Las Vegas Sun

April 24, 2024

Columnist Jon Ralston: Business giants refuse to share

These folks make Ebeneezer Scrooge look like a philanthropist. Their announcement last week of a tax non-plan, which differs little from their presentation to that tax policy panel earlier this year, shows a defiance and arrogance that would make Ken Lay proud. They clearly have not even bothered to look at the exhaustive study the tax committee completed, and their Band-Aid fixes to raise an estimated $384 million barely reaches half of a projected deficit and goes nowhere near addressing the long-term, multibillion-dollar shortfall.

Giant share? These groups are run by giants who refuse to share, sticking instead to a mantra of "We've got ours, we want more and if you don't like it, tough luck."

McMullen and Co. were unintentionally accurate during that May 2001 news conference in Carson City when they released a statement that proudly proclaimed: "This is a declaration no less serious or sincere than others the business community of Nevada has made in the past." Too true. It is impossible for them to be less serious and sincere.

The Las Vegas Chamber of Horrors has taken every position on the map since the last session, including coming out against the panel's gross receipts tax before any of its members could have had a chance to read the committee report. The Nevada Manufacturers Association showed that what it is most adept at producing are prevarications when its executive director, Ray Bacon, said their plan "is a short- and long-term solution to the fiscal shortfall." And the Nevada Retailers Association showed that what its members know best how to sell is snake oil, with this plan to double an existing head tax, increase some corporate filing fees and maybe, just maybe, someday pass a sales tax on services they won't define.

I wonder if any of these people have even read the section of the report that quantifies the looming deficit at $700 million, a figure the document says "is based upon current service levels only."

So with this plan, the so-called Business Representatives Group not only is refusing to pay the -- here's that phrase again -- giant share of the immediate needs but its members also apparently feel that the kind of state they want to live in is one that's profitable for them and hurts those less well off.

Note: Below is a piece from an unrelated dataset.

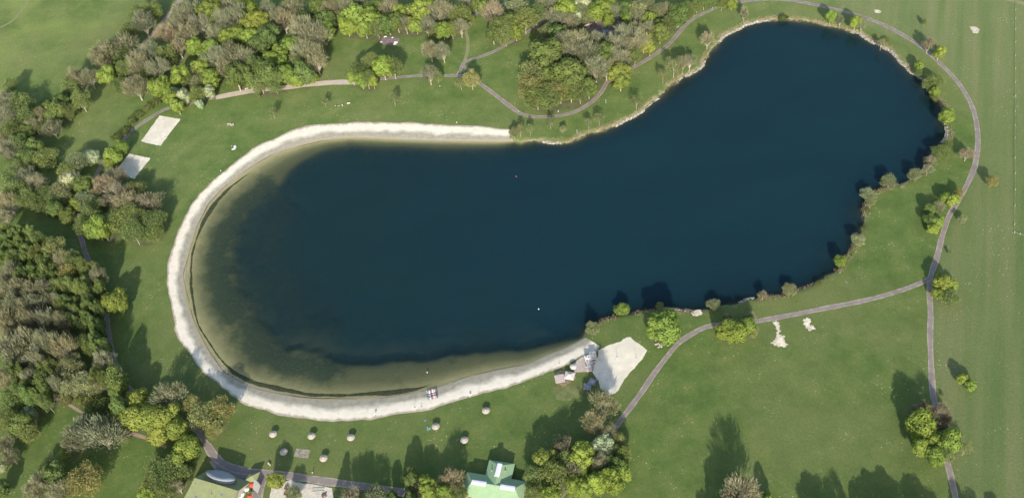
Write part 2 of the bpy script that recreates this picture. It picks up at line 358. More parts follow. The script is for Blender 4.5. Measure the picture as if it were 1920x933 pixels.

How magnanimous. How charitable. How sickening.

And this after they committed in May 2001 -- quoting their statement again -- "to meaningful reform of our Nevada tax structure as a means to ensure that future funding and revenue issues are minimized and our tax system in Nevada is as stable and effective as possible in funding our needs without crisis."

We knew they were dissembling then; now they have proved it. This plan does nothing to broaden the tax base -- taxing employee numbers and a sales tax on services let big business such as banks, retailers and developers off the hook. And what's worse is that this plan hurts small business much more than a gross receipts tax, which started with a $350,000 threshold and will be hiked up to at least $500,000 by the time the Legislature convenes.

The same cannot be said of a sales tax on services, which will directly affect small companies, and customers will see it every time they need one of those services (services these business people can't even define 18 months after their phony promises, except to identify a passel of services that would be, of course, exempt).

Their haughtiness is boundless, too. At the end of the group's laughably named "Plan for Fiscal Stability" is a set of conditions lawmakers must meet to win support for more taxes, including the usual stuff about cutting waste, educational accountability and an agreement not to consider a gross receipts or net profits tax. Translation: It's our way or the highway.

The real question, though, is: Will they get away with it?

In the past, gaming has behaved not as an omnipotent oligarchy but as an impotent bunch cowed by the business folks threatening a gaming tax initiative. But say what you will about the casinos -- they have agreed to pay the gross receipts on top of their gross gaming tax. And that raises another point: If the business folks think taxing gross receipts is so unfair, why haven't they lobbied for the way casinos are taxed to be changed?

Nevada Resort Association Chairman Lorenzo Fertitta insisted last week the gamers are united and will not blink this time fighting the big business attempt to escape the tax knife. But the gamers will need help.

In the end, this will come down to who is running the state and what do they want Nevada to look like. Frankly, I'd rather have the gamers in charge because they at least contribute something. Big Business gives a pittance and has profited from the gaming-driven economy.

But what's coming is nothing short of a test of whether Gov. Kenny Guinn and the Gang of 63 will cede their authority to these tax dodgers or whether they will tell the voters the consequences if business is allowed to escape paying its -- what was their phrase? -- giant share.